MMIP gathering in Toppenish

People listen to Cissy Strong Reyes speak about her sister Rosenda Strong during a gathering for missing and murdered Indigenous people Friday, Feb. 18, 2022 at Pioneer Park in Toppenish, Wash.

In the year since the Washington State Patrol released its first public list of active cases of missing Indigenous people, the tribal liaisons who update it have adjusted its content, organization and presentation.

The list released March 1 shows another change. It includes the names of 15 people reported missing who were located in February, noted State Patrol tribal liaison Patti Gosch. She works with Dawn M. Pullin, a Spokane Tribe of Indians citizen and the tribal liaison for Eastern Washington.

Of the 15, four were missing from the city of Yakima and the Yakama Reservation. Two people reported missing from Yakima and two reported missing to Yakama Nation Tribal Police were found.

It’s the first time the State Patrol has included the names of missing Indigenous people who were located.

There are 105 active cases of missing Indigenous women and men on the March 1 list. The names include 26 women and men reported missing within the Yakama Reservation and in Yakima County. The Toppenish Police Department has one case; there is one with the Yakima County Sheriff’s Office, two with the Yakima Police Department and 21 cases with the Yakama Nation Police Department. The 26 include one case with the Klickitat County Sheriff’s Office. The reservation boundaries extend into Klickitat County.

They are among dozens of Native women, men and children who have gone missing, have been found murdered or who have died mysteriously on the approximately 1.3 million-acre Yakama Reservation over decades.

The State Patrol’s list is provided by the National Crime Information Center, or NCIC. The computerized index of missing persons and criminal information is accessible by criminal justice agencies and can be a crucial tool. “We recognize how important it is to enter all missing into NCIC since June of 2020 because people are being recognized as missing and are being located,” Pullin said in an email.

Authorities in Washington state began entering missing persons cases into NCIC on a regular basis after passage of 2020 legislation known as Cody’s Law. It was named for Cody Turner, who has been missing since late July 2015. His mother, Michelle Joe, is an advocate for missing people and their families.

Along with working with Washington’s 29 federally recognized tribes, Gosch and Pullin get the list from NCIC and work to update it in response to questions and input from tribal citizens throughout the state.

“It’s been a very beneficial communication tool between the Washington State Patrol tribal liaisons and tribal law enforcement and the public,” Pullin said. “The public will reach out to us to clarify and inquire. As a result, the information published on our website is improved and more accurate.

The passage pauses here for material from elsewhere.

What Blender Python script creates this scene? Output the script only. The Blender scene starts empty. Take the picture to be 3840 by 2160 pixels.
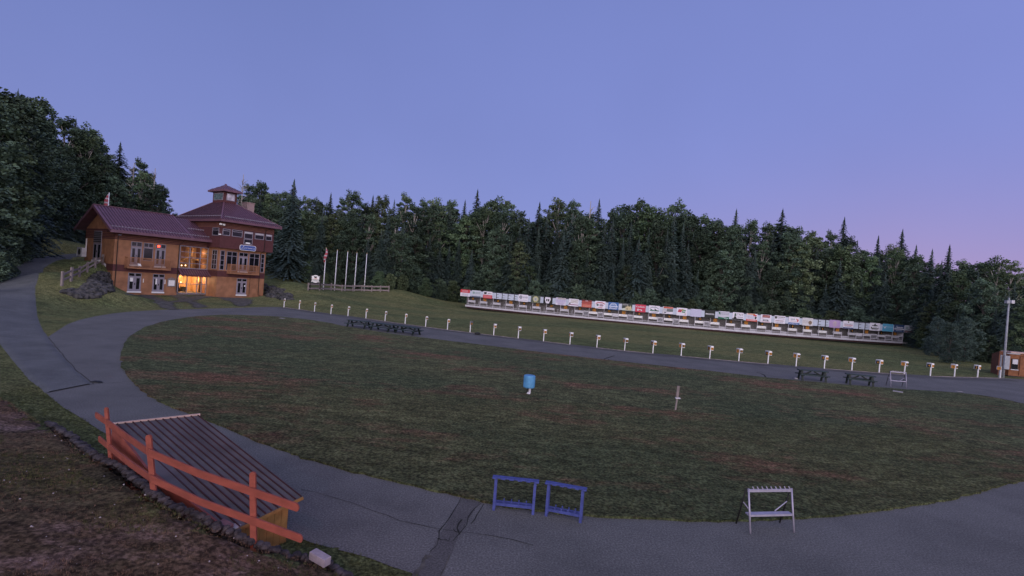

“Just recently, for example, tribal law enforcement replied to our missing list and let us know that a juvenile on the list was not missing, but was incarcerated and, as a result, our missing list has been reduced by one. That is one example at how WSP is going to chip away at the list.”

Initially, the State Patrol released its updated list of missing Indigenous women and men once a month, then moved to twice a month. That made a noticeable difference, Pullin said. “We noticed that the more frequently we published the list, the lower the numbers and they dropped,” she said.

Technical issues prevented its publication for a few months, then Pullin and Gosch began requesting the list directly from the NCIC to ensure an updated list would be published at least once a month.

She and Gosch have also worked to ensure the list is as complete as possible. Getting accurate data about missing Indigenous people remains a challenge; until the past few years, numbers weren’t available at all. Racial misclassification is also an issue. Gosch and Pullin have added missing people after confirming they are Indigenous, and remove others as necessary.

They also began adding people who have been reported missing from other states who have a connection to Washington state tribal communities or are acknowledged by the tribal government. The first was Leona Sharon Kinsey, a Puyallup tribal citizen who was living in La Grande, Ore., in late October 1999 when she disappeared.

Gosch and Pullin would have to be notified, though, “because we cannot access out-of-state data and do not have a way of identifying these missing,” Gosch has said.

It’s important to keep the missing visible, Pullin said.

“We cannot find what we cannot see,” she said.